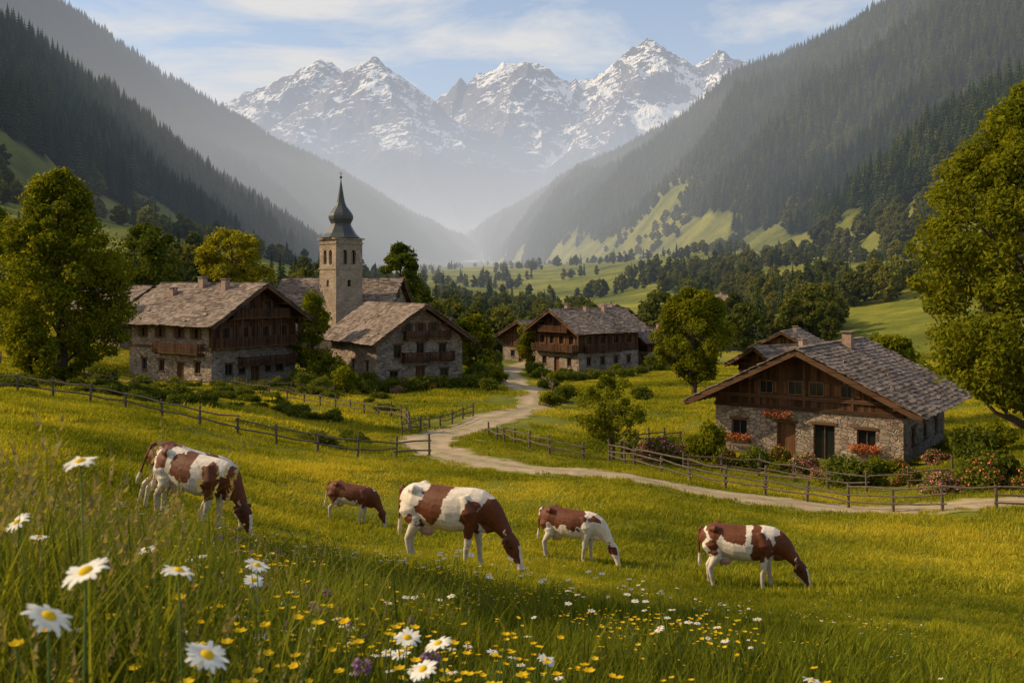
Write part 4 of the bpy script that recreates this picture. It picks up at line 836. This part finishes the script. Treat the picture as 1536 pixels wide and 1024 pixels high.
# ------------------------------------------------------------------ flowers
def daisy_geo(mb,base,head,rad,nrm,seed,np_=19):
    g=np.random.default_rng(seed);base=np.array(base,float);head=np.array(head,float);mid=(base+head)/2+g.normal(size=3)*np.array([.03,.03,0])*np.linalg.norm(head-base)
    tube(mb,[base,mid,head],[.0022*rad/.03,.0018*rad/.03,.0016*rad/.03],6,2)
    nn=np.array(nrm,float);nn/=np.linalg.norm(nn);t=np.cross(nn,[.3,.1,1]);t/=np.linalg.norm(t);b=np.cross(nn,t)
    for k in range(np_):
        a=2*math.pi*k/np_+g.normal()*.05;d=t*math.cos(a)+b*math.sin(a);s=np.cross(nn,d);L_=rad*g.uniform(.85,1.06);wd=rad*.125;dr=g.uniform(-.22,.12)*rad
        V=[]
        for f,ww,zz in ((.22,.55,0),(.5,1,.06*rad),(.8,1,.04*rad+dr*.4),(1,.45,dr)):
            c=head+d*L_*f+nn*zz;V+=[c-s*wd*ww,c+s*wd*ww]
        mb.add(V,[[0,1,3,2],[2,3,5,4],[4,5,7,6]],None,0)
    V=[];ns=10
    for r_,z_ in ((.30,0),(.28,.08),(.2,.15),(.08,.19)):
        for k in range(ns): a=2*math.pi*k/ns;V.append(head+(t*math.cos(a)+b*math.sin(a))*rad*r_+nn*z_*rad)
    V.append(head+nn*rad*.2);mb.add(V,[[i*ns+k,i*ns+(k+1)%ns,(i+1)*ns+(k+1)%ns,(i+1)*ns+k] for i in range(3) for k in range(ns)],[[3*ns+k,3*ns+(k+1)%ns,4*ns] for k in range(ns)],1)
for i,(x,y,z,r_) in enumerate([(-.69,1.6,-.29,.028),(-.94,1.9,-.46,.026),(-.49,1.15,-.335,.029),(-.50,1.5,-.436,.028),(-.51,1.1,-.37,.029),(-.366,1.2,-.45,.029),(-.51,2.0,-.57,.026),(-.22,2.1,-.75,.029),(-.14,1.9,-.69,.029),(-.16,1.8,-.70,.028),(-1.04,2.2,-.565,.022),(-.29,2.6,-.97,.028),(.10,2.9,-1.1,.028),(-.95,2.6,-.70,.026),(-.62,2.4,-.72,.026)]):
    mb=MB();g=np.random.default_rng(200+i);bx,by=x+g.uniform(-.06,.06),y+g.uniform(0,.1);daisy_geo(mb,(bx,by,G(bx,by)-.03),(x,y,z),r_,(g.normal()*.25,-.25+g.normal()*.2,1),300+i);mb.obj('daisy',[M_PETAL,M_YEL,M_STEM],True)
def fl_proto(name,kind,seed,x,y):
    mb=MB();g=np.random.default_rng(seed)
    if kind=='daisy': daisy_geo(mb,(0,0,-.02),(.02,0,.30),.021,(.1,-.1,1),seed,14)
    elif kind=='butter':
        for k in range(3):
            hx,hy,hz_=g.normal()*.05,g.normal()*.05,.25+g.uniform(0,.1);tube(mb,[(0,0,-.02),(hx*.4,hy*.4,hz_*.5),(hx,hy,hz_)],[.002,.0016,.0012],5,2)
            for q in range(6): a=q*1.047;d=np.array([math.cos(a),math.sin(a),.35])*.010;s=np.array([-math.sin(a),math.cos(a),0])*.005;c=np.array([hx,hy,hz_]);mb.add([c,c+d*.6-s,c+d*1.1,c+d*.6+s],[[0,1,2,3]],None,0)
    else:
        for k in range(3):
            hx,hy,hz_=g.normal()*.05,g.normal()*.05,.28+g.uniform(0,.12);tube(mb,[(0,0,-.02),(hx*.4,hy*.4,hz_*.5),(hx,hy,hz_)],[.002,.0016,.0012],5,2)
            leafcloud(mb,np.array([[hx,hy,hz_],[hx*1.02,hy,hz_-.014]]),np.array([.010,.007]),60,.005,seed+k,0,1.1,.5)
    return setat(mb.obj(name,[{'daisy':M_PETAL,'butter':M_YEL}.get(kind,M_PUR),M_YEL,M_STEM]),x,y)
fd=fl_proto('daisy_plant','daisy',401,-1.5,4.6);fb=fl_proto('buttercup','butter',402,-.9,3.4);fp=fl_proto('purple_clover','clover',403,-.6,2.9)
left2=lambda x,y:(x/(y+.8)<.02+.5*fbm(x/.9,y/.9,3,18))
grassfield('daisy_flowers',fd,800,2.0,12,.62,1.4,.8,1.2,11,None,left2);grassfield('daisy_flowers',fd,500,4,24,.6,1.6,.5,.85,12,None,lambda x,y:fbm(x/1.5,y/1.5,2,19)>.1)
grassfield('buttercups',fb,2200,1.4,10,.62,1.4,.7,1.25,13,None,left2);grassfield('buttercups',fb,2400,4,28,.6,1.7,.5,.8,14,None,lambda x,y:fbm(x/2,y/2,2,20)>.1)
grassfield('purple_clovers',fp,330,2.0,6.5,-.04,1.3,.7,1.1,15,-.52,lambda x,y:fbm(x/.6,y/.6,2,27)>.12)
# ------------------------------------------------------------------ haze
def haze(name,dens,col,lum,y0,y1,z0,z1):
    m=bpy.data.materials.new(name);m.use_nodes=True;nt=m.node_tree;nt.nodes.clear();o=nt.nodes.new('ShaderNodeOutputMaterial')
    v=nt.nodes.new('ShaderNodeVolumeAbsorption');v.inputs['Color'].default_value=(0,0,0,1);v.inputs['Density'].default_value=dens
    e=nt.nodes.new('ShaderNodeEmission');e.inputs[0].default_value=(*col,1);e.inputs[1].default_value=dens*lum  # box volume glows by itself; emission stands in for scattered daylight
    a=nt.nodes.new('ShaderNodeAddShader');nt.links.new(v.outputs[0],a.inputs[0]);nt.links.new(e.outputs[0],a.inputs[1]);nt.links.new(a.outputs[0],o.inputs['Volume'])
    mb=MB();mb.add(box8((0,(y0+y1)/2,(z0+z1)/2),(9000,0,0),(0,(y1-y0)/2,0),(0,0,(z1-z0)/2)),BOXQ);mb.obj(name,[m])
haze('valley_haze_glow',.00015,(.50,.58,.72),1.0,170,11400,-100,820)
haze('valley_mist_glow',.00019,(.94,.86,.74),1.0,600,10900,-90,280)
# ------------------------------------------------------------------ light, sky, camera
az=Vector((-.95,.14,0)).normalized();el=R(33)
sd=Vector((az.x*math.cos(el),az.y*math.cos(el),math.sin(el)))
l=bpy.data.lights.new('sun','SUN');l.energy=5.0;l.angle=R(.5);l.color=(1,.79,.50);lo=bpy.data.objects.new('sun',l);COL.objects.link(lo);lo.rotation_euler=sd.to_track_quat('Z','Y').to_euler();lo.location=sd*100
w=bpy.data.worlds.new('World');scene.world=w;w.use_nodes=True;nt=w.node_tree;bg=nt.nodes['Background']
sk=nt.nodes.new('ShaderNodeTexSky');sk.sky_type='NISHITA';sk.sun_disc=False;sk.sun_elevation=el;sk.sun_rotation=math.atan2(sd.x,sd.y);sk.altitude=800;sk.air_density=1.0;sk.dust_density=1.1
tc=nt.nodes.new('ShaderNodeTexCoord');sx=nt.nodes.new('ShaderNodeSeparateXYZ');nt.links.new(tc.outputs['Generated'],sx.inputs[0])
zz=mth(nt,'ADD',mth(nt,'MAXIMUM',sx.outputs[2],0.0),.12);cx=nt.nodes.new('ShaderNodeCombineXYZ')
nt.links.new(mth(nt,'DIVIDE',sx.outputs[0],zz),cx.inputs[0]);nt.links.new(mth(nt,'MULTIPLY',mth(nt,'DIVIDE',sx.outputs[1],zz),1.3),cx.inputs[1])
cn=noise(nt,cx.outputs[0],1.3,10,.6);cn.inputs['Distortion'].default_value=.35
cfv=mth(nt,'SUBTRACT',cn.outputs[0],mth(nt,'MULTIPLY',sx.outputs[0],.16))
cf=ramp(nt,[(.44,(0,0,0)),(.60,(1,1,1))],cfv)
cc=mixc(nt,mth(nt,'MULTIPLY',cf.outputs[0],.92),sk.outputs[0],(6.2,5.75,5.1))
nt.links.new(cc,bg.inputs[0]);bg.inputs[1].default_value=.15
cam=bpy.data.cameras.new('camera');co=bpy.data.objects.new('camera',cam);COL.objects.link(co);scene.camera=co
co.location=(0,0,0);co.rotation_euler=(R(90),0,0);cam.lens=35.156;cam.sensor_width=36;cam.shift_y=-.0599;cam.clip_start=.05;cam.clip_end=40000
cam.dof.use_dof=True;cam.dof.focus_distance=30;cam.dof.aperture_fstop=10
scene.view_settings.view_transform='Standard';scene.view_settings.look='None';scene.view_settings.exposure=0
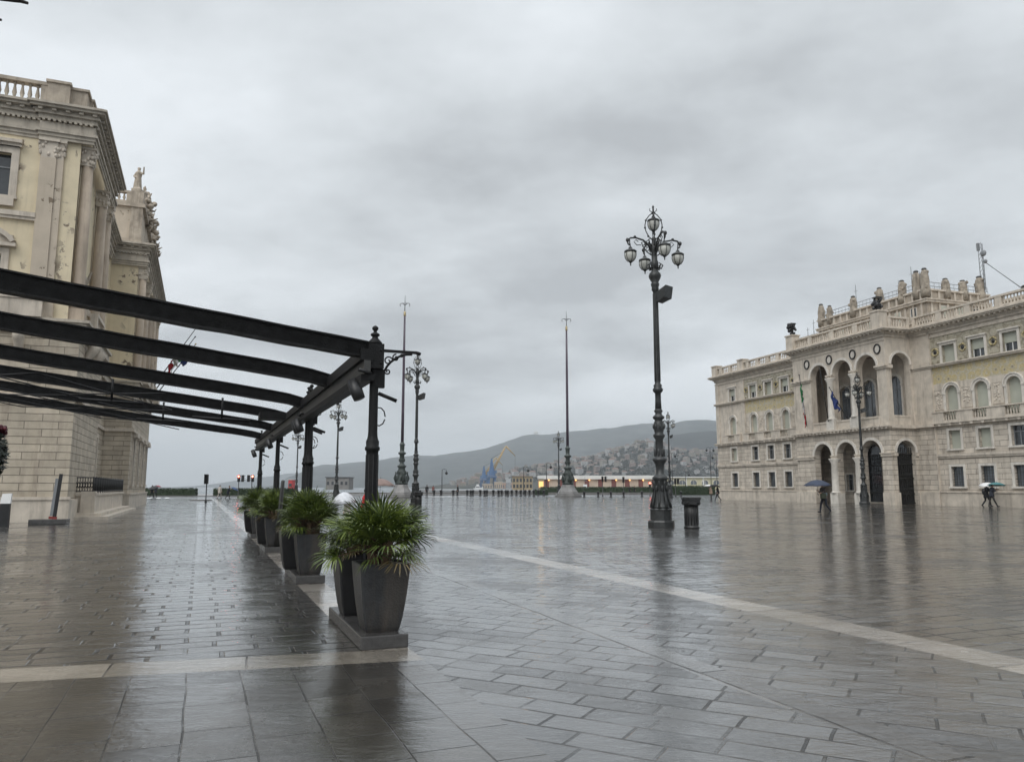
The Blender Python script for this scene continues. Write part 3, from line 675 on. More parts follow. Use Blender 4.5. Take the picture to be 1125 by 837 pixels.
def pinn(x,y,h,r):
    r*=.82
    b=MB(); b.lathe([(r*1.15,-.7),(r*1.15,.1),(r,.14),(r*1.08,h*.35),(r,h*.55),(r*.8,h*.8),(r*.5,h*.9)],(x,y,18.75),10)
    for k in range(16): b.ball((x+r*random.uniform(-.8,.8),y+r*random.uniform(-.8,.8),18.75+random.uniform(0,h*.8)),(.14,.14,.16),6,4)
    p_=b.build('pinnacle',M['pinn'],pal); b=MB(); b.lathe([(r*.5,h*.88),(r*.62,h*.91),(r*.62,h*.96),(r*.4,h)],(x,y,18.75),8); b.build('cap',M['slab'],p_)
for x,h,r in ((ax0+.3,1.7,.42),(ax0+1.55,1.25,.36),(ax0+4.9,1.45,.42),(ax0+8.3,1.45,.42),(ax0+11.0,1.45,.42),(ax1-1.0,1.9,.42),(ax1-.1,1.9,.42)): pinn(x,ay0+.1,h,r)
for y,h,r in ((ay0+2.4,1.15,.42),(ay0+4.4,1.15,.42),(ay1-.9,1.7,.46)): pinn(ax1-.1,y,h,r)
b=MB()
for zz in (19.05,19.4): b.tube([(ax0,ay0+.1,zz),(ax1,ay0+.1,zz)],.03,5); b.tube([(ax1-.1,ay0,zz),(ax1-.1,ay1,zz)],.03,5)
for i in range(30): xx=ax0+i*(ax1-ax0)/29; b.tube([(xx,ay0+.1,18.7),(xx,ay0+.1,19.4)],.018,4)
for i in range(14): yy=ay0+i*(ay1-ay0)/13; b.tube([(ax1-.1,yy,18.7),(ax1-.1,yy,19.4)],.018,4)
b.build('roof_railing',M['grey'],pal)
# dark bronze groups on the block's corners
for xc,yc in ((-21.0,FY-.1),(-9.5,FY-.1)):
    b=MB(); rr_=random.Random(int(-xc))
    b.box(xc-.38,xc+.38,yc-.34,yc+.34,16.6,16.78)
    for k in range(22): b.ball((xc+rr_.uniform(-.3,.3),yc+rr_.uniform(-.28,.28),16.9+rr_.uniform(0,.95)),(rr_.uniform(.1,.2),)*3,7,5)
    for k in range(9): a=rr_.uniform(0,2*PI); b.tube([(xc,yc,17.2),(xc+.42*cos(a),yc+.42*sin(a),17.3+rr_.uniform(0,.75))],[.06,.03],5)
    b.box(xc-.3,xc+.3,yc-.3,yc+.3,17.86,17.97)
    b.build('bronze_trophy',M['bronze'],pal)
# roof clutter
b=MB(); b.box(-28.6,-24.0,3.2,6.2,15.16,17.9); b.box(-28.8,-23.8,3.0,6.4,17.9,18.05); b.build('roof_block',M['stone_dark'],pal)
b=MB(); b.box(-8.0,-1.6,9.2,13.5,15.16,18.0); b.box(-8.1,-1.4,9.05,13.6,18.0,18.2); b.build('roof_block',M['stone'],pal)
b=MB()
for x,y,z0,h in ((-27.3,4,18.05,1.2),(-26.3,4,18.05,1.9),(-25.4,4,18.05,1.1),(-18.6,3,18.6,3.3),(-12.5,4,18.6,3.6),(-12.0,4.5,18.6,3.0),(-13.6,3.5,18.6,2.5),(-5.0,10.5,18.2,1.4),(-3.5,10.5,18.2,1.7),(-2.2,10.5,18.2,2.0),(-3.0,10.2,18.2,1.3)):
    b=MB(); b.tube([(x,y,z0),(x,y,z0+h)],[.035,.02],5); b.tube([(x-.25,y,z0+h*.8),(x+.25,y,z0+h*.8)],.015,4); b.build('aerial',M['castiron'],pal)
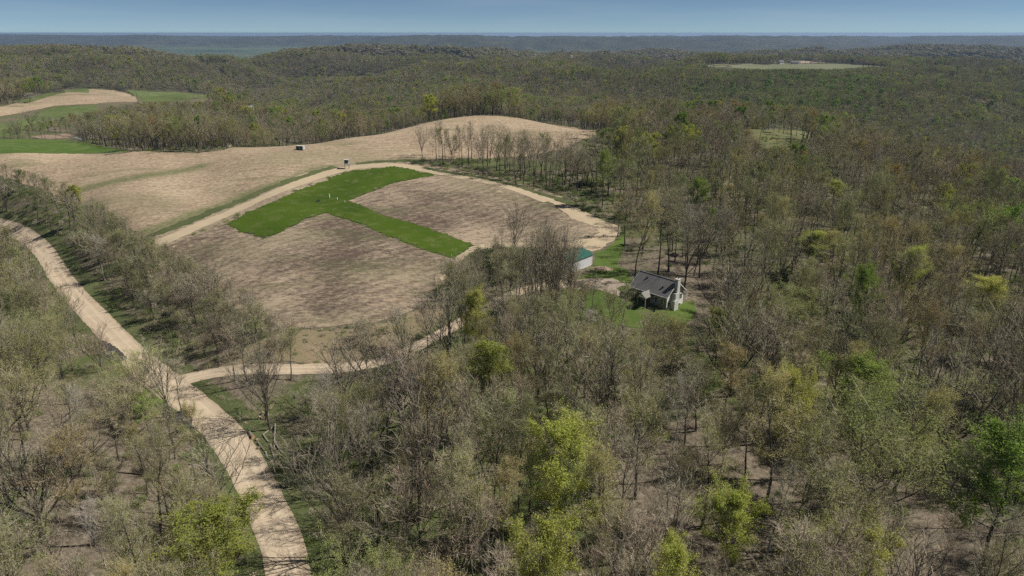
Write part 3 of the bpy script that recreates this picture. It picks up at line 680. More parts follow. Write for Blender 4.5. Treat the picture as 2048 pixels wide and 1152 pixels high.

☆ ☆ ☆ ☆

GIVEN INSTRUCTION:
Which lines of the data include "picture"? Copy each of them.

OUTPUT BELOW:
Write part 4 of the bpy script that recreates this picture. It picks up at line 836. This part finishes the script. Treat the picture as 1536 pixels wide and 1024 pixels high.
The Blender Python script for this scene continues. Write part 3, from line 675 on. More parts follow. Use Blender 4.5. Take the picture to be 1125 by 837 pixels.
Write part 3 of the bpy script that recreates this picture. It picks up at line 680. More parts follow. Write for Blender 4.5. Treat the picture as 2048 pixels wide and 1152 pixels high.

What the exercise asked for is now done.